Could I ask one more question? Inside the housing I would like to attach the new neutral wire to the end of the old neutral wire (which I have cut and you can see dangling in the vid). This is because the wire attaches to the rotary switch, which is right up inside the case, behind the transformer and so taking the old wire out completely and soldering the new one directly to the rotary switch is going to be a nightmare.

My plan was to splice (as in merge the strands) and solder the 2 wires together and apply 2 layers of heat shrink over the join. Is that the best way or is there an issue with the lasting insulation of heat shrink?

Cheers

Tom
 
Thanks again. I think I can get the strain relief bush on the new cable but there is absolutely no room in the exit hole to wedge it in there so it will have to be just inside, stopping the cable from being pulled out (as it was with the old cable). However the fit is so tight with the 3-core that I don't think the cable would budge anyway.

Could I ask one more question? Inside the housing I would like to attach the new neutral wire to the end of the old neutral wire (which I have cut and you can see dangling in the vid). This is because the wire attaches to the rotary switch, which is right up inside the case, behind the transformer and so taking the old wire out completely and soldering the new one directly to the rotary switch is going to be a nightmare.
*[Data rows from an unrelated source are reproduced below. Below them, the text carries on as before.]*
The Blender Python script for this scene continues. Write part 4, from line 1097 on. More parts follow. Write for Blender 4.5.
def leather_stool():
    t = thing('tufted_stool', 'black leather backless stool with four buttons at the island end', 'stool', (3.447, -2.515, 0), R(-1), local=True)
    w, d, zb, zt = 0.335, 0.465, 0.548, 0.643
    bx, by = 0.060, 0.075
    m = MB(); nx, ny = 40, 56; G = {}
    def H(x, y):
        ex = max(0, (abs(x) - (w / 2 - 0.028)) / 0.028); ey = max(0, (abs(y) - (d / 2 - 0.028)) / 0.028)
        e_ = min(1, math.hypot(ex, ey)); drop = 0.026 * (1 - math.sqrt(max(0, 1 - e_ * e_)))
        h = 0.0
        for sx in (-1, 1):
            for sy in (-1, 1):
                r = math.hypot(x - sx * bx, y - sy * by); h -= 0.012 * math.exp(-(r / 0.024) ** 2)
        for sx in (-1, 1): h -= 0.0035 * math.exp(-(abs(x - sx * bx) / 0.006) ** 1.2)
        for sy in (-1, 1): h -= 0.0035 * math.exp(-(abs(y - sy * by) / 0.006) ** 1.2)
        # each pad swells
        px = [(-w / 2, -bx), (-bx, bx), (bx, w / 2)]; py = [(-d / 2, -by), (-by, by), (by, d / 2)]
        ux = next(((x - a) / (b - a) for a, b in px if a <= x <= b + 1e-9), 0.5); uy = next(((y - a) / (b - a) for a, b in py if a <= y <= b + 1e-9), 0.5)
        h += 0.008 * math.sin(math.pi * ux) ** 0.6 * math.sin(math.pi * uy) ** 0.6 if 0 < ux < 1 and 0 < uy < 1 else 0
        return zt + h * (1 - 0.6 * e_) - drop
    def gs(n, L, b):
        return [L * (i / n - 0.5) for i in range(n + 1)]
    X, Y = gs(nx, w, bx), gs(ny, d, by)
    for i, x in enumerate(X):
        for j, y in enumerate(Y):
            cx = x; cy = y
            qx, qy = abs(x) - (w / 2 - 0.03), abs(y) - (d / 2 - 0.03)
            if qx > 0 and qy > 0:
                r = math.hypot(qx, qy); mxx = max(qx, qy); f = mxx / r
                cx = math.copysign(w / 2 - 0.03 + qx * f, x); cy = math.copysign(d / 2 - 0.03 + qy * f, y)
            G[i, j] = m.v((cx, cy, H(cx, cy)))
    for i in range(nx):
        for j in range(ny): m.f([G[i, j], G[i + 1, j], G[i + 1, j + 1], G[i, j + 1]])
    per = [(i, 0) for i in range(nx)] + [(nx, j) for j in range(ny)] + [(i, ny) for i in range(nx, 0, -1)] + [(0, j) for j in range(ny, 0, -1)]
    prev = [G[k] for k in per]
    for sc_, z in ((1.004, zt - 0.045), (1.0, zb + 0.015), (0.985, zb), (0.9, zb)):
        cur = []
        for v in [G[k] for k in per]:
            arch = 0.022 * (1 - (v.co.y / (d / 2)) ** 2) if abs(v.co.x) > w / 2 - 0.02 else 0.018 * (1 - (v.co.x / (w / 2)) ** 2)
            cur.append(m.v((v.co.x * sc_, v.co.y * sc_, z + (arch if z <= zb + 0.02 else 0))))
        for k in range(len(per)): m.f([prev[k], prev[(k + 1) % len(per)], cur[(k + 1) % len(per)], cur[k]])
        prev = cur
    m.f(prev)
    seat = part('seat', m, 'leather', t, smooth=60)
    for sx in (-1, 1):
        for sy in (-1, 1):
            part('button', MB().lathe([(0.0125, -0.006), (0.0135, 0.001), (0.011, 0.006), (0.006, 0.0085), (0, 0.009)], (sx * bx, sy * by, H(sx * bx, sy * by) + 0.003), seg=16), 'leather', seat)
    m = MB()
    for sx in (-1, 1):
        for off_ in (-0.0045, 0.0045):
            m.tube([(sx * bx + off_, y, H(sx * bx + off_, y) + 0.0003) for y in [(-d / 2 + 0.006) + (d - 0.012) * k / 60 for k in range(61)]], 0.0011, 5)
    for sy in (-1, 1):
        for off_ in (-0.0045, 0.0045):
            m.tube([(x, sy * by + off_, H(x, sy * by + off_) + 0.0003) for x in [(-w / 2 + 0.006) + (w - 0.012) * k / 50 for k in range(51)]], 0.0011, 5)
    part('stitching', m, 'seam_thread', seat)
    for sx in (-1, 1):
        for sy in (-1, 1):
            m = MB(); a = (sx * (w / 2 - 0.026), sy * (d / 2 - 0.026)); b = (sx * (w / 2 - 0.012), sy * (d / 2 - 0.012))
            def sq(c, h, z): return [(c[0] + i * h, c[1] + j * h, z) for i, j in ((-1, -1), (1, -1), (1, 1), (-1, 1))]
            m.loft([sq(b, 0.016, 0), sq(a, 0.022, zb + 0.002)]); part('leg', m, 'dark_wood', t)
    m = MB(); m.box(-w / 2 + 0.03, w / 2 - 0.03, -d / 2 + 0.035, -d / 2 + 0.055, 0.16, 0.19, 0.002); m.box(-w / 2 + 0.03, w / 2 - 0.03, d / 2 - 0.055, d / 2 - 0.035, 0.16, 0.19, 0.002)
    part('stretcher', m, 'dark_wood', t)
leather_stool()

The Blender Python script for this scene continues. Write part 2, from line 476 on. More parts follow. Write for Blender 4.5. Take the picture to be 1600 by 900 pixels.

My plan was to splice (as in merge the strands) and solder the 2 wires together and apply 2 layers of heat shrink over the join. Is that the best way or is there an issue with the lasting insulation of heat shrink?

Cheers

Tom
If you put the sleeving on the flex, make a mechanically sound joint and solder it soundly - i'm sure you know how to make a good joint, and then shrink two layers, I would judge that satisfactory. The alternative would be a crimp, but it's a fine gauge wire for that method.